Could you transcribe the material below exactly, without leaving out a single line?

Dataset content:

—————

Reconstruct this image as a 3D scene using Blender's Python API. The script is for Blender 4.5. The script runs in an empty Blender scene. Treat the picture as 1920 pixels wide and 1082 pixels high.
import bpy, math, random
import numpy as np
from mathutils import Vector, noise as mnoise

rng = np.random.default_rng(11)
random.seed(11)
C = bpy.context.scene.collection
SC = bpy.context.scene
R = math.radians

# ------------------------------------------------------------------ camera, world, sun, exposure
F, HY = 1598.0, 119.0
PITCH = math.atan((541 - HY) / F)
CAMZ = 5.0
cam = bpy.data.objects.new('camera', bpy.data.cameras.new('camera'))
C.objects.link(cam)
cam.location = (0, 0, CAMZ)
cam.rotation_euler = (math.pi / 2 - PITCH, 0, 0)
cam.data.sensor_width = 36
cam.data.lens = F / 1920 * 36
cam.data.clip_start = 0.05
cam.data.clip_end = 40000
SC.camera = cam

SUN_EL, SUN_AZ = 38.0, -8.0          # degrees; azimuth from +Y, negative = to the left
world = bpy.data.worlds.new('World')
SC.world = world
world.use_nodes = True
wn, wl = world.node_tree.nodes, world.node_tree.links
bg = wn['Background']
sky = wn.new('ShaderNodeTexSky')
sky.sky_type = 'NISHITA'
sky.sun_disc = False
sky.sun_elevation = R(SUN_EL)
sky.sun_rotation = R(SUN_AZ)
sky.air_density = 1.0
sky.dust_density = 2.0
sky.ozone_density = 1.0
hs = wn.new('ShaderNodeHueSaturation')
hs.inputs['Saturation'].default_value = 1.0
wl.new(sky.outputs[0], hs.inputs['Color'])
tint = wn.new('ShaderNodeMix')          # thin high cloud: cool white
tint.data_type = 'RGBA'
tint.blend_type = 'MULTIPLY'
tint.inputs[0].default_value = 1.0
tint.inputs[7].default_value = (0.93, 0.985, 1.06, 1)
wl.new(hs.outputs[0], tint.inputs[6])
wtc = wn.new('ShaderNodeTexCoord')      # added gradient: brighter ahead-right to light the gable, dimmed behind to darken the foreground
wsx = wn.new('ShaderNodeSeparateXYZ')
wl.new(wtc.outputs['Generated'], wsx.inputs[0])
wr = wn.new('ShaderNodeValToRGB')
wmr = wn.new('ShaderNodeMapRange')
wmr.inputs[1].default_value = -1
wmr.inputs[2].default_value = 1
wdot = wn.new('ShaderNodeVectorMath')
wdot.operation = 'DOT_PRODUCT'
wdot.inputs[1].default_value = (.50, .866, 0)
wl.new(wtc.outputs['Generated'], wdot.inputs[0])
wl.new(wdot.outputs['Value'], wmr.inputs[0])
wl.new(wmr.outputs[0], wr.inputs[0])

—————

Exercise result:
Reconstruct this image as a 3D scene using Blender's Python API. The script is for Blender 4.5. The script runs in an empty Blender scene. Treat the picture as 1920 pixels wide and 1082 pixels high.
import bpy, math, random
import numpy as np
from mathutils import Vector, noise as mnoise

rng = np.random.default_rng(11)
random.seed(11)
C = bpy.context.scene.collection
SC = bpy.context.scene
R = math.radians

# ------------------------------------------------------------------ camera, world, sun, exposure
F, HY = 1598.0, 119.0
PITCH = math.atan((541 - HY) / F)
CAMZ = 5.0
cam = bpy.data.objects.new('camera', bpy.data.cameras.new('camera'))
C.objects.link(cam)
cam.location = (0, 0, CAMZ)
cam.rotation_euler = (math.pi / 2 - PITCH, 0, 0)
cam.data.sensor_width = 36
cam.data.lens = F / 1920 * 36
cam.data.clip_start = 0.05
cam.data.clip_end = 40000
SC.camera = cam

SUN_EL, SUN_AZ = 38.0, -8.0          # degrees; azimuth from +Y, negative = to the left
world = bpy.data.worlds.new('World')
SC.world = world
world.use_nodes = True
wn, wl = world.node_tree.nodes, world.node_tree.links
bg = wn['Background']
sky = wn.new('ShaderNodeTexSky')
sky.sky_type = 'NISHITA'
sky.sun_disc = False
sky.sun_elevation = R(SUN_EL)
sky.sun_rotation = R(SUN_AZ)
sky.air_density = 1.0
sky.dust_density = 2.0
sky.ozone_density = 1.0
hs = wn.new('ShaderNodeHueSaturation')
hs.inputs['Saturation'].default_value = 1.0
wl.new(sky.outputs[0], hs.inputs['Color'])
tint = wn.new('ShaderNodeMix')          # thin high cloud: cool white
tint.data_type = 'RGBA'
tint.blend_type = 'MULTIPLY'
tint.inputs[0].default_value = 1.0
tint.inputs[7].default_value = (0.93, 0.985, 1.06, 1)
wl.new(hs.outputs[0], tint.inputs[6])
wtc = wn.new('ShaderNodeTexCoord')      # added gradient: brighter ahead-right to light the gable, dimmed behind to darken the foreground
wsx = wn.new('ShaderNodeSeparateXYZ')
wl.new(wtc.outputs['Generated'], wsx.inputs[0])
wr = wn.new('ShaderNodeValToRGB')
wmr = wn.new('ShaderNodeMapRange')
wmr.inputs[1].default_value = -1
wmr.inputs[2].default_value = 1
wdot = wn.new('ShaderNodeVectorMath')
wdot.operation = 'DOT_PRODUCT'
wdot.inputs[1].default_value = (.50, .866, 0)
wl.new(wtc.outputs['Generated'], wdot.inputs[0])
wl.new(wdot.outputs['Value'], wmr.inputs[0])
wl.new(wmr.outputs[0], wr.inputs[0])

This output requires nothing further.